Directive: Type out every line below exactly as it reads.

## Begin Available data

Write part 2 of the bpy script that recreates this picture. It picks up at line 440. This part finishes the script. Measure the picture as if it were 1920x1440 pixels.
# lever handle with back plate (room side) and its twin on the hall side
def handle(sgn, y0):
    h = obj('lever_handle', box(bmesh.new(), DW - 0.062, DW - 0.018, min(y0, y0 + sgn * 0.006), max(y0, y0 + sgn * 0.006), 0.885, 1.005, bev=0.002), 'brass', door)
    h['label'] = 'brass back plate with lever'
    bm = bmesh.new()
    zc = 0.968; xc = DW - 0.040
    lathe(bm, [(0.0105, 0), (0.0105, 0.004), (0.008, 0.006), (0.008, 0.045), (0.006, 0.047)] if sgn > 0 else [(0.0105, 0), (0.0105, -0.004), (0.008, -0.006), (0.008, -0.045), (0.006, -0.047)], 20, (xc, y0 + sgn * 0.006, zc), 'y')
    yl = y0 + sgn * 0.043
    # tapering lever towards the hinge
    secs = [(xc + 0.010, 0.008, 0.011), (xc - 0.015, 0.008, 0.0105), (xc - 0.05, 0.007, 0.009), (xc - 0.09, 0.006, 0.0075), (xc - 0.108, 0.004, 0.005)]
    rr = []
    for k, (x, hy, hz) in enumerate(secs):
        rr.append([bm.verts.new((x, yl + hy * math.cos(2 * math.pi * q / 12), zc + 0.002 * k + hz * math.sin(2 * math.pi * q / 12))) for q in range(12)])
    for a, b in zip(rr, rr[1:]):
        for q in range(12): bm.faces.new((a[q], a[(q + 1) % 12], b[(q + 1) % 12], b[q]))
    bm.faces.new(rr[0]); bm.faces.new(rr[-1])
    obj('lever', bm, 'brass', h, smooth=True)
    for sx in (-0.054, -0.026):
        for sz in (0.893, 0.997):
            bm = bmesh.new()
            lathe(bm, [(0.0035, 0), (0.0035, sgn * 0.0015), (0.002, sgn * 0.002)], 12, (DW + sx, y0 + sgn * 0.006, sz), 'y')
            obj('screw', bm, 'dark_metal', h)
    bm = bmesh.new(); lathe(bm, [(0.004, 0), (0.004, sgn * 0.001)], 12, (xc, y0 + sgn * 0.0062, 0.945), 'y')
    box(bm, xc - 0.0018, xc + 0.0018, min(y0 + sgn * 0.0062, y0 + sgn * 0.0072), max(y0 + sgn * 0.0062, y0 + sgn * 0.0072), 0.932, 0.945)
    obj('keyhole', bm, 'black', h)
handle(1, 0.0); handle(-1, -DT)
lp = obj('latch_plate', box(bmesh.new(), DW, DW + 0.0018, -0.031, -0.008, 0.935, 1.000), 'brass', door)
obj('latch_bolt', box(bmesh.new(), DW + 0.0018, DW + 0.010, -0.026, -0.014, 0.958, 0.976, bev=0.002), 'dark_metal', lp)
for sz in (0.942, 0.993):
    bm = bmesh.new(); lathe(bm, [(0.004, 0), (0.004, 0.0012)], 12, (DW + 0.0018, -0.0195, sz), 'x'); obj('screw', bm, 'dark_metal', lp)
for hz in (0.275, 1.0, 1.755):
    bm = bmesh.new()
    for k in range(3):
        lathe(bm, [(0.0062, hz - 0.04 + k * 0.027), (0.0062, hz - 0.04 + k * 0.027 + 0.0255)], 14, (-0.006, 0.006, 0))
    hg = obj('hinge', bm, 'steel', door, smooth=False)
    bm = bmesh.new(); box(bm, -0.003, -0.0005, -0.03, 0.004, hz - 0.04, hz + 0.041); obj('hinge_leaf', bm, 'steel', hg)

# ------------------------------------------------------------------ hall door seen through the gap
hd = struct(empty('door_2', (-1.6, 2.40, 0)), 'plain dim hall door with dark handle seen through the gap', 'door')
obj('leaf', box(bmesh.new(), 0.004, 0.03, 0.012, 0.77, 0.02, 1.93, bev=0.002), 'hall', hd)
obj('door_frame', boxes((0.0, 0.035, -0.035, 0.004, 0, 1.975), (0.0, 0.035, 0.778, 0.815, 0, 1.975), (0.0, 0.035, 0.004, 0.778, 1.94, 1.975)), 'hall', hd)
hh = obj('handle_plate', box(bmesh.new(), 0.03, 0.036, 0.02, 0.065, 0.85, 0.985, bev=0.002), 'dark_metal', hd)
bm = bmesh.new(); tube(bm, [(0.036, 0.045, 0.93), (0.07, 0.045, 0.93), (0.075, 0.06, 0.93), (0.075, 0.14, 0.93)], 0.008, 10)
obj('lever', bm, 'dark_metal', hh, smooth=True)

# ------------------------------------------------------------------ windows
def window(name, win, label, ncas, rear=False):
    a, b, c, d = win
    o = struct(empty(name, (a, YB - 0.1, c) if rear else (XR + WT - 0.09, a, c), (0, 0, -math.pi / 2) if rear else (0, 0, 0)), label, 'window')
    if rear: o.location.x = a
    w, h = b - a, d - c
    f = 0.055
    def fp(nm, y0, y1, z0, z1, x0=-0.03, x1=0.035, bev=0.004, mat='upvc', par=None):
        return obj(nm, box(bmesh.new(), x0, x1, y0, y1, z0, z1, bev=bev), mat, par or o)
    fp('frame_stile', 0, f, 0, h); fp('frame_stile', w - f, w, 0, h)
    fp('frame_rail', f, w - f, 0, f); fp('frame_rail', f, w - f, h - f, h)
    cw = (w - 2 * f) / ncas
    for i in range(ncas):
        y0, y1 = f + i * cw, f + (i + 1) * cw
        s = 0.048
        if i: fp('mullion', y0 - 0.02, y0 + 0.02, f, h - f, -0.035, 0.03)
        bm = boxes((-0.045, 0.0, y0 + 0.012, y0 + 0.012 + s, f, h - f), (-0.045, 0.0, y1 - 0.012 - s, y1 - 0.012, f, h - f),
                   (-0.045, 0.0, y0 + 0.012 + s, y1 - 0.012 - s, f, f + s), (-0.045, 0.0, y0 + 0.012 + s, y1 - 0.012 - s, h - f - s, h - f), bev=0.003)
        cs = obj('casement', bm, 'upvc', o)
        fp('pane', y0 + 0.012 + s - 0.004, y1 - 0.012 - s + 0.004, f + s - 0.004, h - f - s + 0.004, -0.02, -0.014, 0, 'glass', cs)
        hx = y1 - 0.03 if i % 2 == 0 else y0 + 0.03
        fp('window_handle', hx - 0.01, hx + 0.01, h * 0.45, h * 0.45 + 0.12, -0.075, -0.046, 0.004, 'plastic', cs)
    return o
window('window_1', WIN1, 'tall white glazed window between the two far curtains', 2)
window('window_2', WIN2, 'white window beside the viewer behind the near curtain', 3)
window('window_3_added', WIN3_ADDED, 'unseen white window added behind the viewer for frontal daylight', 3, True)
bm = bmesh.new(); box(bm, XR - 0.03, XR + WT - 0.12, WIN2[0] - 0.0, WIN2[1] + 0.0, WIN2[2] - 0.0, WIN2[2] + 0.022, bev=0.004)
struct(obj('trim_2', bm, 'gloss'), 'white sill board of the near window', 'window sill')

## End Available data

Answer for this exercise:
Write part 2 of the bpy script that recreates this picture. It picks up at line 440. This part finishes the script. Measure the picture as if it were 1920x1440 pixels.
# lever handle with back plate (room side) and its twin on the hall side
def handle(sgn, y0):
    h = obj('lever_handle', box(bmesh.new(), DW - 0.062, DW - 0.018, min(y0, y0 + sgn * 0.006), max(y0, y0 + sgn * 0.006), 0.885, 1.005, bev=0.002), 'brass', door)
    h['label'] = 'brass back plate with lever'
    bm = bmesh.new()
    zc = 0.968; xc = DW - 0.040
    lathe(bm, [(0.0105, 0), (0.0105, 0.004), (0.008, 0.006), (0.008, 0.045), (0.006, 0.047)] if sgn > 0 else [(0.0105, 0), (0.0105, -0.004), (0.008, -0.006), (0.008, -0.045), (0.006, -0.047)], 20, (xc, y0 + sgn * 0.006, zc), 'y')
    yl = y0 + sgn * 0.043
    # tapering lever towards the hinge
    secs = [(xc + 0.010, 0.008, 0.011), (xc - 0.015, 0.008, 0.0105), (xc - 0.05, 0.007, 0.009), (xc - 0.09, 0.006, 0.0075), (xc - 0.108, 0.004, 0.005)]
    rr = []
    for k, (x, hy, hz) in enumerate(secs):
        rr.append([bm.verts.new((x, yl + hy * math.cos(2 * math.pi * q / 12), zc + 0.002 * k + hz * math.sin(2 * math.pi * q / 12))) for q in range(12)])
    for a, b in zip(rr, rr[1:]):
        for q in range(12): bm.faces.new((a[q], a[(q + 1) % 12], b[(q + 1) % 12], b[q]))
    bm.faces.new(rr[0]); bm.faces.new(rr[-1])
    obj('lever', bm, 'brass', h, smooth=True)
    for sx in (-0.054, -0.026):
        for sz in (0.893, 0.997):
            bm = bmesh.new()
            lathe(bm, [(0.0035, 0), (0.0035, sgn * 0.0015), (0.002, sgn * 0.002)], 12, (DW + sx, y0 + sgn * 0.006, sz), 'y')
            obj('screw', bm, 'dark_metal', h)
    bm = bmesh.new(); lathe(bm, [(0.004, 0), (0.004, sgn * 0.001)], 12, (xc, y0 + sgn * 0.0062, 0.945), 'y')
    box(bm, xc - 0.0018, xc + 0.0018, min(y0 + sgn * 0.0062, y0 + sgn * 0.0072), max(y0 + sgn * 0.0062, y0 + sgn * 0.0072), 0.932, 0.945)
    obj('keyhole', bm, 'black', h)
handle(1, 0.0); handle(-1, -DT)
lp = obj('latch_plate', box(bmesh.new(), DW, DW + 0.0018, -0.031, -0.008, 0.935, 1.000), 'brass', door)
obj('latch_bolt', box(bmesh.new(), DW + 0.0018, DW + 0.010, -0.026, -0.014, 0.958, 0.976, bev=0.002), 'dark_metal', lp)
for sz in (0.942, 0.993):
    bm = bmesh.new(); lathe(bm, [(0.004, 0), (0.004, 0.0012)], 12, (DW + 0.0018, -0.0195, sz), 'x'); obj('screw', bm, 'dark_metal', lp)
for hz in (0.275, 1.0, 1.755):
    bm = bmesh.new()
    for k in range(3):
        lathe(bm, [(0.0062, hz - 0.04 + k * 0.027), (0.0062, hz - 0.04 + k * 0.027 + 0.0255)], 14, (-0.006, 0.006, 0))
    hg = obj('hinge', bm, 'steel', door, smooth=False)
    bm = bmesh.new(); box(bm, -0.003, -0.0005, -0.03, 0.004, hz - 0.04, hz + 0.041); obj('hinge_leaf', bm, 'steel', hg)

# ------------------------------------------------------------------ hall door seen through the gap
hd = struct(empty('door_2', (-1.6, 2.40, 0)), 'plain dim hall door with dark handle seen through the gap', 'door')
obj('leaf', box(bmesh.new(), 0.004, 0.03, 0.012, 0.77, 0.02, 1.93, bev=0.002), 'hall', hd)
obj('door_frame', boxes((0.0, 0.035, -0.035, 0.004, 0, 1.975), (0.0, 0.035, 0.778, 0.815, 0, 1.975), (0.0, 0.035, 0.004, 0.778, 1.94, 1.975)), 'hall', hd)
hh = obj('handle_plate', box(bmesh.new(), 0.03, 0.036, 0.02, 0.065, 0.85, 0.985, bev=0.002), 'dark_metal', hd)
bm = bmesh.new(); tube(bm, [(0.036, 0.045, 0.93), (0.07, 0.045, 0.93), (0.075, 0.06, 0.93), (0.075, 0.14, 0.93)], 0.008, 10)
obj('lever', bm, 'dark_metal', hh, smooth=True)

# ------------------------------------------------------------------ windows
def window(name, win, label, ncas, rear=False):
    a, b, c, d = win
    o = struct(empty(name, (a, YB - 0.1, c) if rear else (XR + WT - 0.09, a, c), (0, 0, -math.pi / 2) if rear else (0, 0, 0)), label, 'window')
    if rear: o.location.x = a
    w, h = b - a, d - c
    f = 0.055
    def fp(nm, y0, y1, z0, z1, x0=-0.03, x1=0.035, bev=0.004, mat='upvc', par=None):
        return obj(nm, box(bmesh.new(), x0, x1, y0, y1, z0, z1, bev=bev), mat, par or o)
    fp('frame_stile', 0, f, 0, h); fp('frame_stile', w - f, w, 0, h)
    fp('frame_rail', f, w - f, 0, f); fp('frame_rail', f, w - f, h - f, h)
    cw = (w - 2 * f) / ncas
    for i in range(ncas):
        y0, y1 = f + i * cw, f + (i + 1) * cw
        s = 0.048
        if i: fp('mullion', y0 - 0.02, y0 + 0.02, f, h - f, -0.035, 0.03)
        bm = boxes((-0.045, 0.0, y0 + 0.012, y0 + 0.012 + s, f, h - f), (-0.045, 0.0, y1 - 0.012 - s, y1 - 0.012, f, h - f),
                   (-0.045, 0.0, y0 + 0.012 + s, y1 - 0.012 - s, f, f + s), (-0.045, 0.0, y0 + 0.012 + s, y1 - 0.012 - s, h - f - s, h - f), bev=0.003)
        cs = obj('casement', bm, 'upvc', o)
        fp('pane', y0 + 0.012 + s - 0.004, y1 - 0.012 - s + 0.004, f + s - 0.004, h - f - s + 0.004, -0.02, -0.014, 0, 'glass', cs)
        hx = y1 - 0.03 if i % 2 == 0 else y0 + 0.03
        fp('window_handle', hx - 0.01, hx + 0.01, h * 0.45, h * 0.45 + 0.12, -0.075, -0.046, 0.004, 'plastic', cs)
    return o
window('window_1', WIN1, 'tall white glazed window between the two far curtains', 2)
window('window_2', WIN2, 'white window beside the viewer behind the near curtain', 3)
window('window_3_added', WIN3_ADDED, 'unseen white window added behind the viewer for frontal daylight', 3, True)
bm = bmesh.new(); box(bm, XR - 0.03, XR + WT - 0.12, WIN2[0] - 0.0, WIN2[1] + 0.0, WIN2[2] - 0.0, WIN2[2] + 0.022, bev=0.004)
struct(obj('trim_2', bm, 'gloss'), 'white sill board of the near window', 'window sill')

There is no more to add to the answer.